Garland, Stephen (J.)
Biography
Stephen J. Garland received an A.B. from Dartmouth College in 1963 and a Ph.D. in mathematical logic from the University of California at Berkeley in 1967. He served as Assistant Professor of Mathematics at Dartmouth starting in the late 1960s, and he went on to be Assistant Director of Software Development and Dartmouth's Kiewit Computation Center. He was involved with a project at the National Science Foundation to integrate computers in the undergraduate curriculum, and later would chair the College Board committee that developed the Advanced Placement Program in Computer Science. He also served as vice-chair of the American National Standards Institute(ANSI) X3J2 Basic Standards Committee. He was a member of the American Mathematical Society, the Association for Symbolic Logic, and the Mathematical Association of America. In 1985, he began working at the MIT Laboratory for Computer Science, specifically at the Computer Science and Artificial Intelligence Laboratory as a Principal Research Scientist. Among the projects he has worked on there are Project Oxygen, which investigates pervasive human-centered computing, the IOA Project, which produced a language and tools for distribution systems, and the Larch Prover, which is an automated proof assistant focused on designing software and hardware.
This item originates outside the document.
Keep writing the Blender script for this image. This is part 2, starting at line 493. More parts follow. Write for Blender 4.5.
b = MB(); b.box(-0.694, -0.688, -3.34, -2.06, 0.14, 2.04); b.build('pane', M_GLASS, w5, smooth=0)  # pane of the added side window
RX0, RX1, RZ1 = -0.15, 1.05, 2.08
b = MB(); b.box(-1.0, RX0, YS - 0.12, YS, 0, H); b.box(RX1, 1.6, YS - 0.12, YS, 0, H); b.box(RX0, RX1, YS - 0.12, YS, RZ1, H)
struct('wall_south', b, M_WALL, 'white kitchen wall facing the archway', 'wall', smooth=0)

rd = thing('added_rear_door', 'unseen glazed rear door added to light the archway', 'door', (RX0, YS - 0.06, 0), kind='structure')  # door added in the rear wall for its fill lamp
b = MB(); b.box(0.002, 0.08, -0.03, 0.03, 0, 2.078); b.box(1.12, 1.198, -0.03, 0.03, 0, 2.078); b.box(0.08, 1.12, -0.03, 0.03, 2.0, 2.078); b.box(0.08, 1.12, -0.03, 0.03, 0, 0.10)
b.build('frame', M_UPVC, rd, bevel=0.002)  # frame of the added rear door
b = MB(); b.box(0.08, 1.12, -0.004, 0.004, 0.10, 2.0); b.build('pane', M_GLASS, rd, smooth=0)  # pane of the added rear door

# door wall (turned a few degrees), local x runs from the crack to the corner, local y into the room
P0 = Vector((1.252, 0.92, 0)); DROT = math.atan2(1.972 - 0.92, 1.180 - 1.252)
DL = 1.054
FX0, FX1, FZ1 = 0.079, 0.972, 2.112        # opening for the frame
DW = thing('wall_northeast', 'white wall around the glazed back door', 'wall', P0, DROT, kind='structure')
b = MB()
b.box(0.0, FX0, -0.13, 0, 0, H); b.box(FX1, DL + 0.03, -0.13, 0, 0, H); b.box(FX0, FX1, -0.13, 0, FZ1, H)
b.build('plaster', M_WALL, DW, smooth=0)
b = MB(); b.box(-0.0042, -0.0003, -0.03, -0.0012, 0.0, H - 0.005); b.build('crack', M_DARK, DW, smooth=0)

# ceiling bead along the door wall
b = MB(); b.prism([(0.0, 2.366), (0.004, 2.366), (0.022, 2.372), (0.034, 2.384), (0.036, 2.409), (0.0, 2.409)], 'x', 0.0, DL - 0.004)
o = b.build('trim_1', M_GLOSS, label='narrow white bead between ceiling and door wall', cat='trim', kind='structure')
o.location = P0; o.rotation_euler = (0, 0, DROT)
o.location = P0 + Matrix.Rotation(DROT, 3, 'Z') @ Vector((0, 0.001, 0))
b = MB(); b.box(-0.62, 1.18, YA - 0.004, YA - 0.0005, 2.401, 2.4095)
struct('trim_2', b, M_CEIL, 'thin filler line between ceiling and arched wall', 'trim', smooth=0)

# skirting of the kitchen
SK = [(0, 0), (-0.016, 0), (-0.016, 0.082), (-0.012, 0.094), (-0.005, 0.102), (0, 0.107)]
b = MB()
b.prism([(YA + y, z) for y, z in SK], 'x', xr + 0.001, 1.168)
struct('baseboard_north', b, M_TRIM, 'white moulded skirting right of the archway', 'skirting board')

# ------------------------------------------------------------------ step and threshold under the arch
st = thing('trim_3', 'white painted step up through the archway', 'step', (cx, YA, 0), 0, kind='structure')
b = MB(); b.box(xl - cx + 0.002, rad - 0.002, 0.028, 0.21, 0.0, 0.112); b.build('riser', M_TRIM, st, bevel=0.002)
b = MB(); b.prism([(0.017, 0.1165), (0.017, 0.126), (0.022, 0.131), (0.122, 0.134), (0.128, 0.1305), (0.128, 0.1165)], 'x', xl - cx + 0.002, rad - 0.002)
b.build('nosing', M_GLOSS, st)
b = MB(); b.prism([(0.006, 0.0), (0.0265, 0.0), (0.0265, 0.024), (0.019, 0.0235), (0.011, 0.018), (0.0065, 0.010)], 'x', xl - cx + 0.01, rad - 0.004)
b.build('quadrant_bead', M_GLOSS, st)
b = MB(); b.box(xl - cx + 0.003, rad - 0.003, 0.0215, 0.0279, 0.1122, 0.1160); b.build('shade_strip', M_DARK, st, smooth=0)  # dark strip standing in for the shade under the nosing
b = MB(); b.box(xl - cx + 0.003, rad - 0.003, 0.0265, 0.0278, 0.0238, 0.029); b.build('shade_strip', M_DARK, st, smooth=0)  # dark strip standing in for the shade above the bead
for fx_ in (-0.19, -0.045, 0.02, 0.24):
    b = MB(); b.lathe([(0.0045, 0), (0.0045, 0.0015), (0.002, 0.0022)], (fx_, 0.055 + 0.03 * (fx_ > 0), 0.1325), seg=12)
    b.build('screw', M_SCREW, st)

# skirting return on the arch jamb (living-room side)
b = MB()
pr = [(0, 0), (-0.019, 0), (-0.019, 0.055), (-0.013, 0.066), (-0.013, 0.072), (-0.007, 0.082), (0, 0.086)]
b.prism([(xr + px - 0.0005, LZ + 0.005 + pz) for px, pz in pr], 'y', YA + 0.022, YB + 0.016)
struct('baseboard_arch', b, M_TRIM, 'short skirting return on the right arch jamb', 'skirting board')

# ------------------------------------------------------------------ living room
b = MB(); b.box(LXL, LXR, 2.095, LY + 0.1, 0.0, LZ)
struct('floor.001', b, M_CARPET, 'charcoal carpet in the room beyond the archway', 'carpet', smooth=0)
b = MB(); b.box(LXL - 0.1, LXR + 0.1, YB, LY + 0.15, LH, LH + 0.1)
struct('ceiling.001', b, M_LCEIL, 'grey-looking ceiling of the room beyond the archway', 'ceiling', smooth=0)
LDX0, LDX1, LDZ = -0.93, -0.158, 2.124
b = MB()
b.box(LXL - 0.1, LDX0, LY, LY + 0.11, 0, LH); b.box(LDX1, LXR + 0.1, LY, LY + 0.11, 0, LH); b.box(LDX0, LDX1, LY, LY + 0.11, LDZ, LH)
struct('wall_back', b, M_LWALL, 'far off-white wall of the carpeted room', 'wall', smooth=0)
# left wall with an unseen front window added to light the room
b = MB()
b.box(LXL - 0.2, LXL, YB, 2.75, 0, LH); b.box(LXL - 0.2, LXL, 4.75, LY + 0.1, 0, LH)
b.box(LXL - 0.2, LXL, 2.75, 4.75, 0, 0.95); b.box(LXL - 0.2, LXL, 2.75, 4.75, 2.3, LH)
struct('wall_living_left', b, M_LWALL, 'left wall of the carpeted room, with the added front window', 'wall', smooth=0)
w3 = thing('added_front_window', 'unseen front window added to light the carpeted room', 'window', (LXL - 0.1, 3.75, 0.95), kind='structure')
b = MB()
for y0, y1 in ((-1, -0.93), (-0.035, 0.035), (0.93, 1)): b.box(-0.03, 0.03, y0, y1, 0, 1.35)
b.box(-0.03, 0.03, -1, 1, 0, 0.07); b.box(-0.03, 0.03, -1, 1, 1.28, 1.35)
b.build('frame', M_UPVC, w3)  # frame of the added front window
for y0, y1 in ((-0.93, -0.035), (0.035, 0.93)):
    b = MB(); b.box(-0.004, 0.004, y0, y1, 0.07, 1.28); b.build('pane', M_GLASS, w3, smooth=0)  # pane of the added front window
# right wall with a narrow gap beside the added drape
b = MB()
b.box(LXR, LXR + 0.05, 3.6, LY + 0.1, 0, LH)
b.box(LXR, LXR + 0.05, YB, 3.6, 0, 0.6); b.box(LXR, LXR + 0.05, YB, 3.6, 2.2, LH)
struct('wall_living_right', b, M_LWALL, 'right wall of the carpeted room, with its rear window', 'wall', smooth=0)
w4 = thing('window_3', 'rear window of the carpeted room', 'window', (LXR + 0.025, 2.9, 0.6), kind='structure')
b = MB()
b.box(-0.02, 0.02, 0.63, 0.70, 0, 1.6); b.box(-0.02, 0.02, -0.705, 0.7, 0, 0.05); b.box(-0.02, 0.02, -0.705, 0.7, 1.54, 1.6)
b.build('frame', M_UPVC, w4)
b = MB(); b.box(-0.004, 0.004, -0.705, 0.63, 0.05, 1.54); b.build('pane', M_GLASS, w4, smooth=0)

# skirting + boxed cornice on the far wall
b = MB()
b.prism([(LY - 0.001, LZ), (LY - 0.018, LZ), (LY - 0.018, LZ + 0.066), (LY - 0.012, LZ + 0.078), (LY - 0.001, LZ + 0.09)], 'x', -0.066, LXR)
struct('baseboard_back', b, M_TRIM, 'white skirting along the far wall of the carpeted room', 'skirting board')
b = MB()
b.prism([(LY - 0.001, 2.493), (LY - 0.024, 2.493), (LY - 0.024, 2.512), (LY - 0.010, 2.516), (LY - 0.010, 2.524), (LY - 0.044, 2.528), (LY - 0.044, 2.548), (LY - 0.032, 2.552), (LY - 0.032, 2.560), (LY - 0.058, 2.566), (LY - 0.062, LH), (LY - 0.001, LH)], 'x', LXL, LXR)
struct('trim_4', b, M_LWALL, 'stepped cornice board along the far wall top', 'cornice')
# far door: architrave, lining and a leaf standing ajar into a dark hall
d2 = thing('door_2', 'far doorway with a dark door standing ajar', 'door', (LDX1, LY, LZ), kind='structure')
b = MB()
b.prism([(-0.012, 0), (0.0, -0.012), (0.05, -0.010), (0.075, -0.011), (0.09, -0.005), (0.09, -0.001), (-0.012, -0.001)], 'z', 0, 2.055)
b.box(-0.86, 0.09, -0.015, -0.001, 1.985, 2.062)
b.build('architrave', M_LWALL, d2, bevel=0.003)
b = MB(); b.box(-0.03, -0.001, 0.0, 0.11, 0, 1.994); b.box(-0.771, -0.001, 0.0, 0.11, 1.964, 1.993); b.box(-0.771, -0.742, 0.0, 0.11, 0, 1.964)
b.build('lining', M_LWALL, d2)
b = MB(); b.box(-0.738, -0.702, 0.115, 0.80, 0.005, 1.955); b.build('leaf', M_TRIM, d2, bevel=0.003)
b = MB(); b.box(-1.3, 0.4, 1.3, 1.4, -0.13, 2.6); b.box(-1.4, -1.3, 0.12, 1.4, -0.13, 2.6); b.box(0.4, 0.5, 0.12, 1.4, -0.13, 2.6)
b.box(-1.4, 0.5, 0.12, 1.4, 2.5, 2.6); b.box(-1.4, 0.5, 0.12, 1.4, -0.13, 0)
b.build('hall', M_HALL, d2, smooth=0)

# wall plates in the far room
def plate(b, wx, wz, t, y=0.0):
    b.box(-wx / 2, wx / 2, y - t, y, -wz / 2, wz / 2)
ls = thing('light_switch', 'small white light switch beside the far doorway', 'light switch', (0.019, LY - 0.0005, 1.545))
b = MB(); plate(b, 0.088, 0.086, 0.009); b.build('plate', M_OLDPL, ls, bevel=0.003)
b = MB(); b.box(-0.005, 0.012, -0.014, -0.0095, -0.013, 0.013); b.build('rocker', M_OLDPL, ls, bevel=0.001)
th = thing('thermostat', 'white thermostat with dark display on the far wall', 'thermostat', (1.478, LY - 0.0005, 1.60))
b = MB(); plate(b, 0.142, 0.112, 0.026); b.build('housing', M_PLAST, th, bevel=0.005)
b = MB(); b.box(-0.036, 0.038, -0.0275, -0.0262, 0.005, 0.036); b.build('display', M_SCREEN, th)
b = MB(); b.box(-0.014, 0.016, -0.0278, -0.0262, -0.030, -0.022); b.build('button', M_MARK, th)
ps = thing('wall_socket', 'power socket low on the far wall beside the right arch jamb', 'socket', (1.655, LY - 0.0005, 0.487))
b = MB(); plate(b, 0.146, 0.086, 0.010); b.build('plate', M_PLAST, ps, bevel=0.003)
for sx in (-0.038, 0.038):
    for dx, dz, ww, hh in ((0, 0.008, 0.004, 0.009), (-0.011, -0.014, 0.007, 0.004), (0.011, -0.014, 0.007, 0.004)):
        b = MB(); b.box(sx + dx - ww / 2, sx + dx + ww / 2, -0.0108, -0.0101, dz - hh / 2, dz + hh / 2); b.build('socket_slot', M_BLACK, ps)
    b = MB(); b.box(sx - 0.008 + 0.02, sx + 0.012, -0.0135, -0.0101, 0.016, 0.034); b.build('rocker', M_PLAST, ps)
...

He has written numerous articles for academic publications and technology conferences.
Found in 1 Collection or Record:
Stephen Garland papers
Stephen J. Garland, Dartmouth College, 1963 Mathmatician and Computer Scientist. Contains correspondence, letters, notes, pamphlets, proposals, manuals, drafts, and overhead projector sheets. Documents Garland’s involvement with the Dartmouth Computer Center and various computer projects including the development of BASIC and DTSS.